Поэтом Георгия Иванова сделал серебряный век, большим поэтом – ощущение экзистенциальности бытия. Лирическая поэзия Г. Иванова – это не прерываемый ни на минуту диалог.
В книге «Сады» (последнем дореволюционном сборнике поэта) традиционную лирическую ситуацию поднимают на новый уровень экзистенциальные выходы: тема конечности любви (как и жизни), обреченность любви смертью. Трагический тон окрашивает любую, даже мифологическую ситуацию (Где ты, Селим, и где твоя Заира…). Г. Иванов не верит во вторую жизнь; в понимании поэта существуют только материальные инкарнации: …я травою и облаком был, / Человеческим сердцем я тоже когда-нибудь буду. В «Садах» присутствует трагическое знание о смерти как общей точке всего сущего. Это выводит любовную лирику Г. Иванова за традиционные рамки, предсказывает в поэте экзистенциальное мироощущение. Но еще мал опыт чувств и переживаний самого поэта, отсюда умозрительность трагизма и тоски «Садов».
Личное переживание сосредоточено в многочисленных «зачем». (Зачем без умолку свистят соловьи, / Зачем расцветают и тают закаты, / Зачем…). В «Садах» впервые прозвучит и тема тревоги в мироощущении поэта (….терпкая отрава / Осенняя в душе перевита / С тобою, радость, и с тобою, слава!) Трагический эмоциональный тон «Садов» создает и становящийся доминирующим мотив «других, которые заменят нас» (Легкий месяц блеснет над крестами могил…»; «Зеленою кровью дубов и могильной травы…). Возникает образ мирового хаоса, движения жизни по вертикали:
…трава пожелтеет и роза увянет,…твое драгоценное тело, увы,Полевыми цветами и глиною станет;
Зеленою кровью дубов и могильной травыКогда-нибудь станет любовников томная кровь…Прекрасное тело смешается с горстью песка,И слезы в родной океан возвратятся назад…

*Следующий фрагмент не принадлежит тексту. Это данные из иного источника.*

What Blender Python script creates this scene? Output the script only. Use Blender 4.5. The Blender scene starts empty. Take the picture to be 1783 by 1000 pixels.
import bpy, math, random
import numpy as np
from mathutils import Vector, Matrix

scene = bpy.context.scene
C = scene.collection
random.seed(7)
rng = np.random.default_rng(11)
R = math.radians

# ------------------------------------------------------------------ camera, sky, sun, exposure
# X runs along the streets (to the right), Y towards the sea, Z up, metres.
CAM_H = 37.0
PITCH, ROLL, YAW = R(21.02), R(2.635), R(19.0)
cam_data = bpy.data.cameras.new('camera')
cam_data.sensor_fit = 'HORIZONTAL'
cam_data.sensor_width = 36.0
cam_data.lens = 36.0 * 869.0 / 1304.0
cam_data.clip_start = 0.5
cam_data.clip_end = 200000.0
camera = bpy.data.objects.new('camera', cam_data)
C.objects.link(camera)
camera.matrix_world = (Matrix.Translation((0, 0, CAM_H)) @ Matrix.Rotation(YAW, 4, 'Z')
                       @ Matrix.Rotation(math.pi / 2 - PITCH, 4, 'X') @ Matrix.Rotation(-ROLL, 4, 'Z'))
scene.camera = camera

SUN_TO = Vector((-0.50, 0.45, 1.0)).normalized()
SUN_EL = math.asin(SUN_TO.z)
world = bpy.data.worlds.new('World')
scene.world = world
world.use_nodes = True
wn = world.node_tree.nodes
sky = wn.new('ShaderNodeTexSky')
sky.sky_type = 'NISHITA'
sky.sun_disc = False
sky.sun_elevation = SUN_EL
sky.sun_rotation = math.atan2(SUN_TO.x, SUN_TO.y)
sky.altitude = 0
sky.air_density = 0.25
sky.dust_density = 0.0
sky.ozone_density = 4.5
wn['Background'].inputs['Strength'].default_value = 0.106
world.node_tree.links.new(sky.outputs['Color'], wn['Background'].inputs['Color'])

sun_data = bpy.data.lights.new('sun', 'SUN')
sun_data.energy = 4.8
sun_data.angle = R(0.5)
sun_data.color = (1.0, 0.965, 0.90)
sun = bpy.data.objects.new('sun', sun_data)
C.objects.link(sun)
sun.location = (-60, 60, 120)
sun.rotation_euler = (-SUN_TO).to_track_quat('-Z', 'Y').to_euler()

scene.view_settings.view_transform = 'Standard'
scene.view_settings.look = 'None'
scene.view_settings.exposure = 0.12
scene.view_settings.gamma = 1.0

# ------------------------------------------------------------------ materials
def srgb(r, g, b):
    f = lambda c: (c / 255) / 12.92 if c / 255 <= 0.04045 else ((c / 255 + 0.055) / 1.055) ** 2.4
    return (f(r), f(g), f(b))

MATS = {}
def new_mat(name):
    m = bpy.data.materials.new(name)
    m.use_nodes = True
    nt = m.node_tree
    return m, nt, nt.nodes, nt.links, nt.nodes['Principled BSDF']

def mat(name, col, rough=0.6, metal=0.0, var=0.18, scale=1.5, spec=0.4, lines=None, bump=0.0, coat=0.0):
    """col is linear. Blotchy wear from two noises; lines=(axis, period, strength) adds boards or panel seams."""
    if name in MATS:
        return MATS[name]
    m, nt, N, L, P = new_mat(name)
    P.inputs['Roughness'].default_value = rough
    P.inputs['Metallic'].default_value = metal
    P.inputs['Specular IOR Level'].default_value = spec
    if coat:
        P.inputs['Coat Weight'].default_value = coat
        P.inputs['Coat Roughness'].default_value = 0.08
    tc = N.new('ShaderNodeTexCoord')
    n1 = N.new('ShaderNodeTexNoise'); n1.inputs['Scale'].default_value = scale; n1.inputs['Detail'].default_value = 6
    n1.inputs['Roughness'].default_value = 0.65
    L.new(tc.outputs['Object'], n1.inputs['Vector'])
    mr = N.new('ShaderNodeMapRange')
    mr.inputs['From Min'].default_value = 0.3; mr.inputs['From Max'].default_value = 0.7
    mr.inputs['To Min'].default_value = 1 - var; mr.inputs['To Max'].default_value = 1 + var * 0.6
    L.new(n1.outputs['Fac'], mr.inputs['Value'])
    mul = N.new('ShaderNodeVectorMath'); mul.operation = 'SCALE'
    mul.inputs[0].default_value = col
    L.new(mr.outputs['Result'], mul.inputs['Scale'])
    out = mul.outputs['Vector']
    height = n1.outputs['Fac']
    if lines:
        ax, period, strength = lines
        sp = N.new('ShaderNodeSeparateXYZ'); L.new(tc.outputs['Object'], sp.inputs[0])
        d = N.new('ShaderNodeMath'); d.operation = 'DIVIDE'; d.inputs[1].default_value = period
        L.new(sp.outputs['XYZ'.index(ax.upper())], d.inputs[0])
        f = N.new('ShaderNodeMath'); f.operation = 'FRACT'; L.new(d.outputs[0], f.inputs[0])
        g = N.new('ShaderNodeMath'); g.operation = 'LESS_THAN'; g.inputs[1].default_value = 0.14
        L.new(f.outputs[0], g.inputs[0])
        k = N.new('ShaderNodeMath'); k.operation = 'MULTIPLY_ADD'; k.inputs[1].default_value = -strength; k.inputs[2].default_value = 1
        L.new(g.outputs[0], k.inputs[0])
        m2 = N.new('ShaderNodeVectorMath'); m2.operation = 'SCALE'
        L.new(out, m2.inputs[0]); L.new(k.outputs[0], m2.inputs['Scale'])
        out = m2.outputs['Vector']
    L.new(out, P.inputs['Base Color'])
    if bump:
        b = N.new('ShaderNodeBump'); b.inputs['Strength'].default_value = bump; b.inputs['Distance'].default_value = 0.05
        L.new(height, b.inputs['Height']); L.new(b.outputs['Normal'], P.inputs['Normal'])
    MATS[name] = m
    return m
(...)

Рецензенты 1922 года не заметили или не захотели заметить этих принципиальных обновлений поэта. Их внимание было сосредоточено на двух последних частях книги. Но эти части, судя по всему, являются осознанно и детально выписанным сюжетом прощания. Поэт как бы отдает дань разным традициям гармонического искусства (романтизм, александрийский стих), исчерпывая тем самым их для себя лично (Из облаков, из пены розоватой…). Он декларирует: Я еще люблю стихов широкий бег… но знает, что это – для него прошлое. «Сады» – не просто образцовые стихи, но еще и сознательное вторичное переживание пережитого, окончательное прощание с собой прежним. Этим объясняются откровенные перепевы в «Садах» ранних сборников. Отсюда, видимо, и нарочитая легкость (на грани облегченности) стиха: подчеркнутая банальность рифмы, ритма, всей поэтики. Г. Иванов не без иронического отстранения смотрит на традицию, в которой недавно писал и в которую верил. (Единственным реальным «героем» сборника становится прием. Поэт играет приемом и делает это слишком откровенно. Внешний уровень «Садов» запечатлел мертвое совершенство приема как такового.)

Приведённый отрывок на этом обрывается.